The Palestinian terror group Hamas on Thursday threatened hostile actions against Israel over what it called “violations against Jerusalem and the Al-Aqsa Mosque” ahead of the upcoming Jewish High Holidays.
Hamas’s threats came just ahead of Sunday’s Jewish new year, and a day after a group of Jewish religious extremists visited a contested holy site revered by both Jews and Muslims and blew the shofar — a ram’s horn that’s trumpeted in the run-up to and during the Jewish High Holidays.
The Jewish new year, Rosh Hashanah, begins at sundown on Sunday, and in the succeeding weeks thousands of Israelis are expected to visit Jerusalem.
Public Security Minister Omer Bar-Lev told Kan public radio on Wednesday that Israeli authorities would not limit Jewish visits to the contested Jerusalem holy site known to Jews as the Temple Mount and to Muslims as the Al-Aqsa Mosque compound.
Visitations and prayers by hard-line Jewish radicals at the site have triggered previous rounds of violence between Israel and the Palestinians.
For Jews, the site is the holiest on earth, the location of two ancient Temples. For Muslims, it is the home of the Al-Aqsa Mosque and the third holiest place after Mecca and Medina. The shrine is the emotional epicenter of the decades-long Israeli-Palestinian conflict.
Officially, under a loose set of rules known as the “status quo,” Jews are allowed to visit, but not pray at the site, which is managed by a Jordanian-run trust. But in recent years, the number of Jewish visitors to the site has steadily grown, and some hold Jewish prayer at the site under police protection.
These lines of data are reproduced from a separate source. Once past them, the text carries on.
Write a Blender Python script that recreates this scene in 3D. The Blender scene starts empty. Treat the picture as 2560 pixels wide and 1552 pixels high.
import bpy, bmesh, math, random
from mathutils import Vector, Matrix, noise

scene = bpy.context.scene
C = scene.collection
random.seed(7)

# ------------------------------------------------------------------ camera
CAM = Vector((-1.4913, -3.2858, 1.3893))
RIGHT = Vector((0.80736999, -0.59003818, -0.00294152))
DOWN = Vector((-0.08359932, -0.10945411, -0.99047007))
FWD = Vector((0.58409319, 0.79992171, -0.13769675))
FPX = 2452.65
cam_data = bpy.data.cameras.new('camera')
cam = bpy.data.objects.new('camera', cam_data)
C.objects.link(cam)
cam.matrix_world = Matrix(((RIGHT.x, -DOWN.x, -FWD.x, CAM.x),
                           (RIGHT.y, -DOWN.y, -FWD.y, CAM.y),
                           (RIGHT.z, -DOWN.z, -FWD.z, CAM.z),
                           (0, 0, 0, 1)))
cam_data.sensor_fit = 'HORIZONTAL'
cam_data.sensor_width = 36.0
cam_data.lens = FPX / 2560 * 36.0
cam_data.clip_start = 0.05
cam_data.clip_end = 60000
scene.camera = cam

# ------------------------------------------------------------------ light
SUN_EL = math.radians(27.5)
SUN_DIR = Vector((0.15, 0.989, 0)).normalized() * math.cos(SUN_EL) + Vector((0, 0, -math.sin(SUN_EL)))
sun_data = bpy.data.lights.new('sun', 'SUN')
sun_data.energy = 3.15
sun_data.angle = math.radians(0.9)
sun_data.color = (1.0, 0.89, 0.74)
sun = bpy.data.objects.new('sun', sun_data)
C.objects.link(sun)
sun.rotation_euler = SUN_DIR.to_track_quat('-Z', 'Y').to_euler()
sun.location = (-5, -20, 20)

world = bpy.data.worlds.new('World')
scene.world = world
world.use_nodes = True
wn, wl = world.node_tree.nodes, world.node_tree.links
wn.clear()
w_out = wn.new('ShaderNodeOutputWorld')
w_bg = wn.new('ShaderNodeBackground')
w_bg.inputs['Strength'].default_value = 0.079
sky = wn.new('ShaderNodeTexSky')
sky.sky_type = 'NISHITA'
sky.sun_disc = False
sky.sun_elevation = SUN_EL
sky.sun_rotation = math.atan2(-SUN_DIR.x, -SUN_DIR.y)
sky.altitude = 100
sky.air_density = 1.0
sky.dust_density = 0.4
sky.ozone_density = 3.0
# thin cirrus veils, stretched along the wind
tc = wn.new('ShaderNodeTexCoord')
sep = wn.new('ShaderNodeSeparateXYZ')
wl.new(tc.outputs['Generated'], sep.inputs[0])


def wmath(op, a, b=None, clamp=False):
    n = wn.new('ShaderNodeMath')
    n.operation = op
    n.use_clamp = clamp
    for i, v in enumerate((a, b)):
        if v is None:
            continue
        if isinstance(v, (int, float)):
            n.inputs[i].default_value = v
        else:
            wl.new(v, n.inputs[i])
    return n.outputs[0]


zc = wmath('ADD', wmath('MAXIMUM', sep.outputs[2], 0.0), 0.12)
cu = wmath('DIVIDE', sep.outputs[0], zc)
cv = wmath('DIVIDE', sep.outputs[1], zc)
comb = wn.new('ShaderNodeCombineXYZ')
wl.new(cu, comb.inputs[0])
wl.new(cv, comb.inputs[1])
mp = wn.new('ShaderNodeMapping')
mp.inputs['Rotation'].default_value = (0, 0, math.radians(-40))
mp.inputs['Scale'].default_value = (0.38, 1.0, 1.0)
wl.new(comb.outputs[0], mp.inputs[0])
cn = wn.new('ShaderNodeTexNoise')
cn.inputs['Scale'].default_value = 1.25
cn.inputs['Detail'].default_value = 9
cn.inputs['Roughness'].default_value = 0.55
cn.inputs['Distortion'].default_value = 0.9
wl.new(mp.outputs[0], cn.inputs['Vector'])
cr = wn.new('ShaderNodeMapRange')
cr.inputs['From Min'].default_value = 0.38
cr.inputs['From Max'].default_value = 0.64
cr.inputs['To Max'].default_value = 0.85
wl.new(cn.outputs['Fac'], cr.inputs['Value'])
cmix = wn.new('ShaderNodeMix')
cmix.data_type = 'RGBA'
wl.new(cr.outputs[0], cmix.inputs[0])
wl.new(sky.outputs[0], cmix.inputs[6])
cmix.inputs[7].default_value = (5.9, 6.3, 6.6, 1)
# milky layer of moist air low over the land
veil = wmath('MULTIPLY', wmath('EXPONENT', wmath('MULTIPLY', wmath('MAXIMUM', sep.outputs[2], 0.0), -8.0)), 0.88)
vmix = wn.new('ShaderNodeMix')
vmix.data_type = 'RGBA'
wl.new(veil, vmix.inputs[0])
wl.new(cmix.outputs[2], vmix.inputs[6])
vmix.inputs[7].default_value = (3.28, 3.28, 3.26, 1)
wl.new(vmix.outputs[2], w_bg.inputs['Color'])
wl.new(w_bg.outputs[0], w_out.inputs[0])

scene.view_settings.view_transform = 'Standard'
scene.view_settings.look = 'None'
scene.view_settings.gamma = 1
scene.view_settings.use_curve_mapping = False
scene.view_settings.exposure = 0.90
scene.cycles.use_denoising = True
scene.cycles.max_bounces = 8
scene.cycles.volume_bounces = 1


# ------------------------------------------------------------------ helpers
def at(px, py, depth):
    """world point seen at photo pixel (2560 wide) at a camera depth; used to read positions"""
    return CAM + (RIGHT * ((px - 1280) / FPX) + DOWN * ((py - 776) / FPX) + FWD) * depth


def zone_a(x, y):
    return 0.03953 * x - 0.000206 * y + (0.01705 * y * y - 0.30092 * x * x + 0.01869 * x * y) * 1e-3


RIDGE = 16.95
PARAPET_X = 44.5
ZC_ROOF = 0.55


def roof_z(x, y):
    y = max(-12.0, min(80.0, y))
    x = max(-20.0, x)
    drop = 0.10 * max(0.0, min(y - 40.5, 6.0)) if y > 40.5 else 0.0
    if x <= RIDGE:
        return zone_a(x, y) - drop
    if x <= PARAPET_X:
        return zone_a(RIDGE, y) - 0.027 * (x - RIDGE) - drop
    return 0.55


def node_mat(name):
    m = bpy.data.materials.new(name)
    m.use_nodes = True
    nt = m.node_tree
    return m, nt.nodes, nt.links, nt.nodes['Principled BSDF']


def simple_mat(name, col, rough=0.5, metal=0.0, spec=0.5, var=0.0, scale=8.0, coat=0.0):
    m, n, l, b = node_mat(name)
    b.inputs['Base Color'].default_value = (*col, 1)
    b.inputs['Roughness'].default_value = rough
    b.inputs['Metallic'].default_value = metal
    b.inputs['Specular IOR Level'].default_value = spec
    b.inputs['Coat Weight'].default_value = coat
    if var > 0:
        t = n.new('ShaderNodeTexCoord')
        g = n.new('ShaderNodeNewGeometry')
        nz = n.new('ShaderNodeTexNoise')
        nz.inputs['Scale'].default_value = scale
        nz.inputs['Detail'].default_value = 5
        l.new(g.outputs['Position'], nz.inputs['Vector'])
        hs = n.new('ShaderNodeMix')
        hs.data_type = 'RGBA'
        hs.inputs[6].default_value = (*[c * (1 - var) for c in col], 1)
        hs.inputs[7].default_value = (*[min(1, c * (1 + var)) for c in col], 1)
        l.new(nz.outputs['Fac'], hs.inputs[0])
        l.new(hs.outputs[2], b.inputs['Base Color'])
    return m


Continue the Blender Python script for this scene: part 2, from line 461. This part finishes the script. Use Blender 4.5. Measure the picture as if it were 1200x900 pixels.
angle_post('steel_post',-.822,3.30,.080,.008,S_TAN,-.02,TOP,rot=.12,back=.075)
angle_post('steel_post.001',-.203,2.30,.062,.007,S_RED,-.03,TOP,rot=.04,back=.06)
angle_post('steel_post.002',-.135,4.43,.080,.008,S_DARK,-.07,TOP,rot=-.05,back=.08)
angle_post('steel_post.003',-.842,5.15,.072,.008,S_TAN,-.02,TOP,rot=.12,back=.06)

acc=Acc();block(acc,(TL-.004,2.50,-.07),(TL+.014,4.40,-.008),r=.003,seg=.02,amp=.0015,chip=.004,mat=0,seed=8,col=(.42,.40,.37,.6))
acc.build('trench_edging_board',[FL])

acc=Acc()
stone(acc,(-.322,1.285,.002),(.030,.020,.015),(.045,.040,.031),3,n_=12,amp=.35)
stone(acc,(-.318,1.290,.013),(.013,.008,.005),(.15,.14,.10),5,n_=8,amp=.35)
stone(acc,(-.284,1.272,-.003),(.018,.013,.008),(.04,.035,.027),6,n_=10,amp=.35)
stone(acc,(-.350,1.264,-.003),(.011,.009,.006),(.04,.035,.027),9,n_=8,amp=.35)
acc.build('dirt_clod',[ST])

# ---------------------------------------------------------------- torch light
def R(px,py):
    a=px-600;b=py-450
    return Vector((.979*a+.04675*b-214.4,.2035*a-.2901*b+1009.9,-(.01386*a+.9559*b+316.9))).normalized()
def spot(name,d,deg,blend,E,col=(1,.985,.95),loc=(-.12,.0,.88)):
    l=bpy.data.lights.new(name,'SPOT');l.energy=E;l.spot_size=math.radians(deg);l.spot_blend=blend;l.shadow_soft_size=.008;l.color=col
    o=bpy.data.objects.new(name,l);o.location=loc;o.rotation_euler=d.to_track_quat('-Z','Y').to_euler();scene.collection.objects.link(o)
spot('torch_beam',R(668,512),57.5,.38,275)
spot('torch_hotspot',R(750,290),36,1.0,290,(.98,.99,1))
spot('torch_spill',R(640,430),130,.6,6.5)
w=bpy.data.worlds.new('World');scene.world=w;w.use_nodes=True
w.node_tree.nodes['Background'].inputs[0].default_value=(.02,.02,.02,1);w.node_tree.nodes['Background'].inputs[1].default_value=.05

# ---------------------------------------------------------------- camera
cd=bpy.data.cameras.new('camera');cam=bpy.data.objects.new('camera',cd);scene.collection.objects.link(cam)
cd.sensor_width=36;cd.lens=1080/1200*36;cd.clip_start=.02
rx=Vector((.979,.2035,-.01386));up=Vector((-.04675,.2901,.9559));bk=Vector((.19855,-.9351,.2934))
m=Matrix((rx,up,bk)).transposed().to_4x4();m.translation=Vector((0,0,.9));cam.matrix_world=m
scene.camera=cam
Addressing reporters in the city of Gaza, Hamas leader Mahmoud al-Zahar decried what he called a “blatant attack on the religious and Islamic status of the city and the mosque,” saying Israel bore full responsibility for “the possibility of dragging the entire region into an open religious war.”
He said the terror group, which rules the Gaza Strip, would “defend the rights and sanctities of our people by all possible means.”